National Grid USA Faces Fierce Competition After Deregulation

Case Type: business competition/competitive response.
Consulting Firm: Hitachi Consulting 2nd round full time job interview.
Industry Coverage: utilities; energy industry.

Case Interview Question #00315: Your client National Grid USA is a subsidiary of London UK-based multinational electricity and gas utility company National Grid plc (LSE: NG, NYSE: NGG). Headquartered in Waltham, Massachusetts, United States, the company operates over 9,000 miles (14,000 km) of electricity transmission National Grid USA and delivers electricity and natural gas to New England areas of the Northeast states of Massachusetts, New Hampshire, New York, Rhode Island and Vermont, serving over 3.3 million customers with electrical power and 3.4 million customers with natural gas.

National Grid USA has hired you because the company is facing increasingly fierce competition due to deregulation in their industry. Soon, the electricity carrier (wires) business will be separate from the electricity generation (power plant) business. Any power company generating electricity will soon be able to sell in their New England market. What would you recommend the client National Grid USA to do?

Possible Answer:

Suggested Framework: 3C’s (Corporation, Customer, Competitors).

1. Competition:

The electricity utility industry is a business with high fixed costs, and low marginal costs (like airlines and telephone). Therefore, consequences:

  • Incentives to produce a lot in order to amortize the initial investments;
  • High barriers to exit, which causes increase in competition intensity;
  • However, it takes 7 year to build a power plant, creating huge barriers to entry;
  • Also, economies of scale and learning curve will give a competitive advantage to existing big players.

Therefore, after deregulation, we can forecast few new entrants, industry consolidation (the biggest players buy out the smallest), but incentive to production increase and overcapacity.

2. Customers:

The client mainly has two kinds of customers: individuals and corporations.
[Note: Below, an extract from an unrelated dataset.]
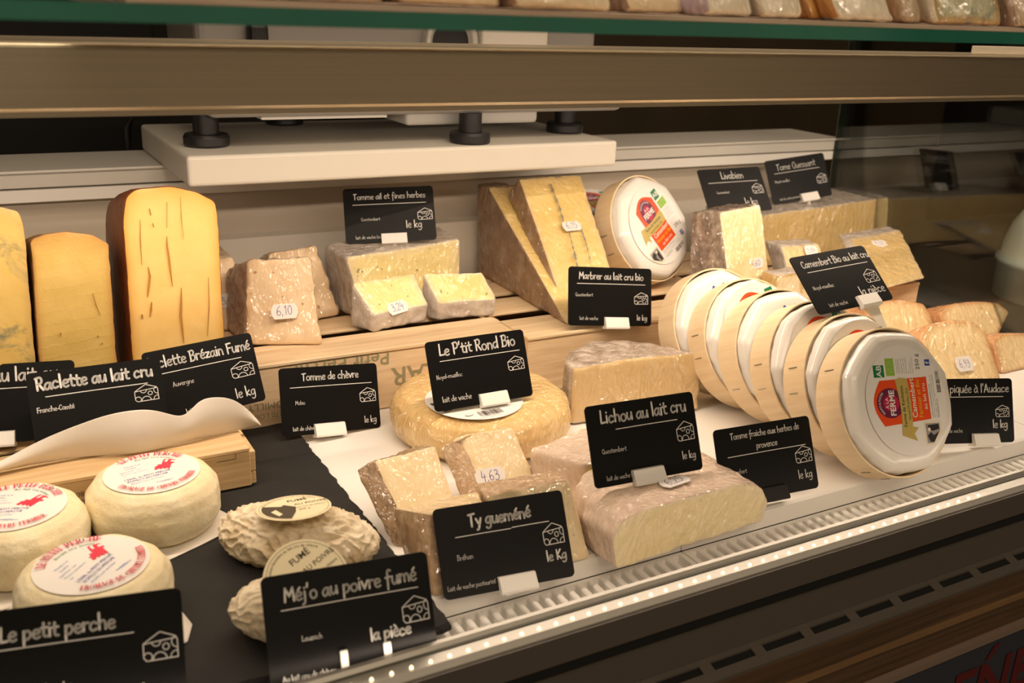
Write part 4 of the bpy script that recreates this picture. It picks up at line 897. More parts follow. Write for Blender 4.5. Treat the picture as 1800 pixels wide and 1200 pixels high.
vn = [A[2], A[4], B[4]]
sticker(lich, [A[2], A[4], B[4], B[2]], 1185, 853, '6,25', .024, .011, .1, lift=.0032)
A = [Yp(945, 830, .535), Yp(975, 795, .535), Yp(1040, 772, .535), Vector((.415, .535, .052)), Vector((.425, .515, 0)), Vector((.345, .515, 0))]
A = [Vector((.3515, .5080, .040)), Vector((.4050, .5080, .047)), Vector((.4110, .5060, .0)), Vector((.3510, .5060, 0))]
B = [Vector((.3330, .5540, .036)), Vector((.4120, .5620, .046)), Vector((.4140, .5620, .0)), Vector((.3330, .5540, 0))]
quad_piece(A, B, M_LICH, R_LICH, (0, 3), 'orange-tinged wrapped wedge half hidden behind the Lichou block', seed=72, r=.004, rc=.004)

# --- smooth wedges at the right end of the deck
M_AUD = paste('smooth_pressed_paste', (0.84, 0.63, 0.32), (0.89, 0.69, 0.38), spot=(0.66, 0.42, 0.15), spot_scale=150, spot_size=.12, edge=(0.62, 0.33, 0.12))
R_AUD = rind('orange_washed_rind', (0.60, 0.27, 0.10), (0.74, 0.40, 0.18), scale=40, bump=.3)
def aud(px_top, yt, xb, yb_, label, seed, price=None, pxs=None, depth=.04, xback=0.01):
    pn = Vector((0, -.066, yt - yb_)).normalized()
    arc = [onplane(x, y, Vector((0, yb_, 0)), pn) for x, y in px_top]
    A = arc + [Vector((xb[1], yb_, 0)), Vector((xb[0], yb_, 0))]
    n = len(A); B = [a + Vector((xback, depth, -.42 * a.z)) for i, a in enumerate(A)]
    o = quad_piece(A, B, M_AUD, R_AUD, range(n), label, seed=seed, r=.005, rc=.0025, rough_r=.0005, rough=.0003, capB='p')
    if price: sticker(o, [A[0], A[len(arc) - 1], A[len(arc)]], *pxs, price, .024, .015)
    return o, A
aud([(1617, 592), (1632, 570), (1672, 562), (1712, 565), (1733, 580)], .610, (.7795, .885), .562, 'smooth wrapped wedge with orange rind and sticker 6,93, front one of its group', 81, '6,93', (1693, 640))
aud([(1525, 545), (1540, 530), (1585, 527), (1625, 534), (1638, 560)], .690, (.800, .905), .650, 'smooth wrapped wedge right under the camembert sign', 82)
aud([(1652, 552), (1668, 535), (1715, 529), (1755, 533), (1775, 548)], .700, (.930, 1.006), .655, 'smooth wrapped wedge with orange rind, rearmost against the end glass', 83, depth=.035, xback=.0)
aud([(1744, 600), (1762, 587), (1800, 585), (1850, 592), (1870, 610)], .620, (.902, 1.002), .575, 'smooth wrapped wedge showing its orange rind side, cut by the right edge of the photo', 84, depth=.04, xback=0.0)

# --- goat cheeses on the slate
M_GOAT = rind('ivory_goat_skin', (0.80, 0.67, 0.40), (0.91, 0.83, 0.60), scale=42, bump=.9, wrap=False, rough=.65)
def goat_head(mb, z, s, ox, oy, m_, T=None):
    P = [(-1.0, -.35), (-.75, -.05), (-.9, .02), (-.55, .1), (-.5, .3), (-.2, .2), (-.05, .5), (.25, .95), (.55, .9), (.3, .8), (.12, .45), (.3, .4), (.6, .8), (.9, .55), (1.0, .35), (.8, .5), (.65, .5), (.5, .25), (.75, .1), (.7, -.08), (.5, -.05), (.35, -.3), (.2, -.6), (.05, -.85), (-.1, -.55), (-.2, -.75), (-.35, -.45), (-.55, -.6), (-.6, -.35), (-.85, -.5)]
    mb.flat([(ox + x * s, oy + y * s) for x, y in P], z, m_, T)
def goat(c, rot, label, sd, tilt=(0, 0), r=.0405, h=.037):
    k = r / .0405
    pr = [(0, 0), (.030, 0), (.037, .002), (.0405, .009), (.0415, .018), (.0400, .027), (.0365, .033), (.0320, .0362), (.022, .0372), (.010, .0374), (0, .0374)]
    f = []
    for i in range(len(pr) - 1):
        for q in range(4): t = q / 4; f.append(((pr[i][0] + (pr[i + 1][0] - pr[i][0]) * t) * k, (pr[i][1] + (pr[i + 1][1] - pr[i][1]) * t) * h / .0374))
    f.append((0, h))
    mb = MB(); mb.lathe(f, M_GOAT, 112, rad=lumpy(.045, 3.0, sd))
    o = mb.build('goat_cheese', None, c); o.rotation_euler = (tilt[0], tilt[1], 0); tag(o, label, 'cheese', 'goat cheeses with round labels')
    T = Matrix.Translation((0, 0, h + .0006)) @ Matrix.Rotation(rot, 4, 'Z') @ Matrix.Scale(.945, 4); R = .0315
    mb = MB(); n = 72; vs = [(0, 0, 0.0004)] + [(R * q * math.cos(2 * math.pi * i / n), R * q * math.sin(2 * math.pi * i / n), .0004 - .0012 * max(0, q - .6) / .4) for q in (.6, 1.0) for i in range(n)]
    fs = [(0, 1 + i, 1 + (i + 1) % n) for i in range(n)] + [(1 + i, 1 + n + i, 1 + n + (i + 1) % n, 1 + (i + 1) % n) for i in range(n)]
    mb.add(vs, fs, M_LWHITE, True, T); lb = mb.build('label', o)
    mb = MB(); z = .0007
    serif_arc(mb, 'LE PETIT PERCHE', .0245, math.pi / 2 - .30, .0048, z, M_LPINK, T, bold=1.25, stretch=.86)
    serif_arc(mb, 'FROMAGE DE CHEVRE FERMIER', .0250, math.pi * 1.5 - .10, .0040, z, M_LPINK, T, inward=True, bold=1.1, stretch=.84)
    print_text(mb, 'Au lait cru entier', 0, 0, .0026, z, M_LGREEN, T, 'CENTER', arc=(.0198, math.pi / 2 - .42))
    goat_head(mb, z, .0088, .0105, .0035, M_LPINK, T)
    for q, (tx, hh) in enumerate((('Moulé à la', .0019), ('louche', .0019), ('Ingrédients : Lait', .0015), ('Présure, Lactosérum', .0015), ('Sel', .0015))): print_text(mb, tx, -.0195 + (.005 if q < 2 else 0), .0125 - .0034 * q, hh, z, M_LSKY, T)
    for q, tx in enumerate(("L'EARL du PETIT PERCHE", 'ROMILLY-DU-PERCHE', '41270 Loir-et-Cher')): print_text(mb, tx, -.0205 + .001 * q, -.0065 - .0036 * q, .0024 if q < 2 else .0019, z, M_LBLUE if q < 2 else M_LSKY, T, width=(.031, .027, .022)[q])
    for q in range(3): mb.stroke([(-.004 + q * .003, -.0185), (.002 + q * .003, -.0200)], .0004, z, M_LSKY, T)
    mb.build('label_print', lb)
    return o
def sheet(name, pts, label, nz=.0006, seed=0, z=.0058, curl=None):
    """thin paper from an outline, gently rippled"""
    bm = bmesh.new(); vs = [bm.verts.new((x, y, z)) for x, y in pts]; f = bm.faces.new(vs); 
    bmesh.ops.triangulate(bm, faces=[f]); bmesh.ops.subdivide_edges(bm, edges=bm.edges[:], cuts=5, use_grid_fill=True)
    for v in bm.verts:
        v.co.z += abs(noise.noise(v.co * 45 + Vector((seed, 0, 0)))) * nz
        if curl: v.co.z += curl(v.co.x, v.co.y)
    me = bpy.data.meshes.new(name); bm.to_mesh(me); bm.free(); me.materials.append(M_PAPER)
    for p_ in me.polygons: p_.use_smooth = True
    o = bpy.data.objects.new(name, me); COL.objects.link(o); tag(o, label, 'paper'); md = o.modifiers.new('thickness', 'SOLIDIFY'); md.thickness = .00025; md.offset = 1
    return o
def pz(l, z=.0055): return [tuple(Z(x, y, z)[:2]) for x, y in l]
sheet('wax_paper', pz([(190, 905), (330, 880), (372, 890), (418, 912), (395, 938), (297, 985), (280, 975), (215, 950)]), 'waxed paper sheet under the goat cheese beside the low crate', seed=1)
sheet('wax_paper', [(-.045, .600), (.02, .625), (.05, .585), (.034, .560), (-.02, .545), (-.06, .57)], 'waxed paper sheet under the goat cheese cut by the left edge', seed=2)
sheet('wax_paper', pz([(0, 1085), (30, 1050), (150, 1010), (300, 1050), (338, 1098), (330, 1128), (250, 1170), (60, 1190), (-30, 1140)]), 'waxed paper sheet under the frontmost goat cheese', seed=3)
goat(Vector((.0845, .6115, .0064)), math.radians(10), 'round ivory goat cheese with round label, rear one touching the low crate', 1.0)
goat(Vector((.0030, .5985, .0064)), math.radians(-18), 'round ivory goat cheese with round label, cut by the left edge of the photo', 5.0)
goat(Vector((.0360, .5130, .0064)), math.radians(48), 'round ivory goat cheese with round label, frontmost, behind the petit perche sign', 9.0)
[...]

Right now, the level of services offered in this industry is not very differentiated by customer type (pricing, flexibility, maintenance).

You also have to talk about the definition of market boundaries here: customers may be loyal and/or they may not have so much choice for their electric company in their geographic location. This means that a good strategy might be to choose an area with small potential competition (Dakota for example) for the electric company. New England might not be the best.

Another issue is price sensitivity. Electricity is a COMMODITY and customers should be very sensitive to prices.

3. Company:

I (the interviewee) found out that the customers were not satisfied with the level of service of our client; that the client is not a low cost competitor.

Recommendations for Client:

Discuss issues with potential overcapacity, customer sensitivity to prices, incentives to decrease prices to marginal cost. Additionally, our client is not an excellent player and does not differentiate among its competitors. Because it is small and regionally located, no chances to benefit from economies of scale. The best way now is to find a way out. Our client will probably get a good price for their wires and power plants.

Additional Notes:

The candidate should always keep in mind that getting out of the business is OK to mention if you explore the other solutions and found that they were not viable!